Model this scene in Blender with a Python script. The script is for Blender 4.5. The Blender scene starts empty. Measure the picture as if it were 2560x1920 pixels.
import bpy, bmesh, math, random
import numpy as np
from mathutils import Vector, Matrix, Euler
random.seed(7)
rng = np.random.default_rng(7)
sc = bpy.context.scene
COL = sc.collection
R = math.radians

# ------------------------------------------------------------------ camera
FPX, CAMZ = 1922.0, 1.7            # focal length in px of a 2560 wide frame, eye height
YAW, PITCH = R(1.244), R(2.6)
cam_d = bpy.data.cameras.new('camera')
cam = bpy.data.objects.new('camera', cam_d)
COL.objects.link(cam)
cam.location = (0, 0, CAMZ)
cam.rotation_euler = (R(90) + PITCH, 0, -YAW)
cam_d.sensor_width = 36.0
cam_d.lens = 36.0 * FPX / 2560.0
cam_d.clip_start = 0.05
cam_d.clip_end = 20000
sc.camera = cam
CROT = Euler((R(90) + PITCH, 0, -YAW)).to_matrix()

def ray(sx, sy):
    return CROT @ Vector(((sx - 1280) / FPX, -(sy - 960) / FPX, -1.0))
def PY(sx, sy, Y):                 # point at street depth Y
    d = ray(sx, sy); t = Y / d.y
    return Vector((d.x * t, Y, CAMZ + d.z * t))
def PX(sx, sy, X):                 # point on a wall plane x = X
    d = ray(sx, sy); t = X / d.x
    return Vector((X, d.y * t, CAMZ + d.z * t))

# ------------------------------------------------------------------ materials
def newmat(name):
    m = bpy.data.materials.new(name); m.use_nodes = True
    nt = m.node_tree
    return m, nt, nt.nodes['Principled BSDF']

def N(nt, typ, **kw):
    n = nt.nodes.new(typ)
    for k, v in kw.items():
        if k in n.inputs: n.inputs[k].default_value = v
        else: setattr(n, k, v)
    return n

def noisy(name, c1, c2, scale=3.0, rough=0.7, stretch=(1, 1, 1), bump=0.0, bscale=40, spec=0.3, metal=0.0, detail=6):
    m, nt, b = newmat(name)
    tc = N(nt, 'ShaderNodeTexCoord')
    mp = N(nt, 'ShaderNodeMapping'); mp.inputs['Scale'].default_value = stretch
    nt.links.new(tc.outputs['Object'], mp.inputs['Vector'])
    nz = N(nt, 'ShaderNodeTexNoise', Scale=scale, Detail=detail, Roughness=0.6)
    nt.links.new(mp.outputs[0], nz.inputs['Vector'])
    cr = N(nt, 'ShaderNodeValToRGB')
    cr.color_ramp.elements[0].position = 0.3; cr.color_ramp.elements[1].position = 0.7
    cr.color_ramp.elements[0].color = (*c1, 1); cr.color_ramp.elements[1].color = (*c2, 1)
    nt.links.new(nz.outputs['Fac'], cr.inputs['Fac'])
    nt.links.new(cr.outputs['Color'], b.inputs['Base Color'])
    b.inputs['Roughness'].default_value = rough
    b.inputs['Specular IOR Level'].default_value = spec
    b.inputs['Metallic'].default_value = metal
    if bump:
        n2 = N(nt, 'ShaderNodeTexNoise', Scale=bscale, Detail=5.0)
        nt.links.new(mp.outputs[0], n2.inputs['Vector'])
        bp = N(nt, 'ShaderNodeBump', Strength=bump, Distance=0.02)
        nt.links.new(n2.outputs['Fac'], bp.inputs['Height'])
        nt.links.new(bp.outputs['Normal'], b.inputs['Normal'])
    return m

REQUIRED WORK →
Transcribe the entire listing above precisely.

OUTPUT FOR THIS TASK →
Model this scene in Blender with a Python script. The script is for Blender 4.5. The Blender scene starts empty. Measure the picture as if it were 2560x1920 pixels.
import bpy, bmesh, math, random
import numpy as np
from mathutils import Vector, Matrix, Euler
random.seed(7)
rng = np.random.default_rng(7)
sc = bpy.context.scene
COL = sc.collection
R = math.radians

# ------------------------------------------------------------------ camera
FPX, CAMZ = 1922.0, 1.7            # focal length in px of a 2560 wide frame, eye height
YAW, PITCH = R(1.244), R(2.6)
cam_d = bpy.data.cameras.new('camera')
cam = bpy.data.objects.new('camera', cam_d)
COL.objects.link(cam)
cam.location = (0, 0, CAMZ)
cam.rotation_euler = (R(90) + PITCH, 0, -YAW)
cam_d.sensor_width = 36.0
cam_d.lens = 36.0 * FPX / 2560.0
cam_d.clip_start = 0.05
cam_d.clip_end = 20000
sc.camera = cam
CROT = Euler((R(90) + PITCH, 0, -YAW)).to_matrix()

def ray(sx, sy):
    return CROT @ Vector(((sx - 1280) / FPX, -(sy - 960) / FPX, -1.0))
def PY(sx, sy, Y):                 # point at street depth Y
    d = ray(sx, sy); t = Y / d.y
    return Vector((d.x * t, Y, CAMZ + d.z * t))
def PX(sx, sy, X):                 # point on a wall plane x = X
    d = ray(sx, sy); t = X / d.x
    return Vector((X, d.y * t, CAMZ + d.z * t))

# ------------------------------------------------------------------ materials
def newmat(name):
    m = bpy.data.materials.new(name); m.use_nodes = True
    nt = m.node_tree
    return m, nt, nt.nodes['Principled BSDF']

def N(nt, typ, **kw):
    n = nt.nodes.new(typ)
    for k, v in kw.items():
        if k in n.inputs: n.inputs[k].default_value = v
        else: setattr(n, k, v)
    return n

def noisy(name, c1, c2, scale=3.0, rough=0.7, stretch=(1, 1, 1), bump=0.0, bscale=40, spec=0.3, metal=0.0, detail=6):
    m, nt, b = newmat(name)
    tc = N(nt, 'ShaderNodeTexCoord')
    mp = N(nt, 'ShaderNodeMapping'); mp.inputs['Scale'].default_value = stretch
    nt.links.new(tc.outputs['Object'], mp.inputs['Vector'])
    nz = N(nt, 'ShaderNodeTexNoise', Scale=scale, Detail=detail, Roughness=0.6)
    nt.links.new(mp.outputs[0], nz.inputs['Vector'])
    cr = N(nt, 'ShaderNodeValToRGB')
    cr.color_ramp.elements[0].position = 0.3; cr.color_ramp.elements[1].position = 0.7
    cr.color_ramp.elements[0].color = (*c1, 1); cr.color_ramp.elements[1].color = (*c2, 1)
    nt.links.new(nz.outputs['Fac'], cr.inputs['Fac'])
    nt.links.new(cr.outputs['Color'], b.inputs['Base Color'])
    b.inputs['Roughness'].default_value = rough
    b.inputs['Specular IOR Level'].default_value = spec
    b.inputs['Metallic'].default_value = metal
    if bump:
        n2 = N(nt, 'ShaderNodeTexNoise', Scale=bscale, Detail=5.0)
        nt.links.new(mp.outputs[0], n2.inputs['Vector'])
        bp = N(nt, 'ShaderNodeBump', Strength=bump, Distance=0.02)
        nt.links.new(n2.outputs['Fac'], bp.inputs['Height'])
        nt.links.new(bp.outputs['Normal'], b.inputs['Normal'])
    return m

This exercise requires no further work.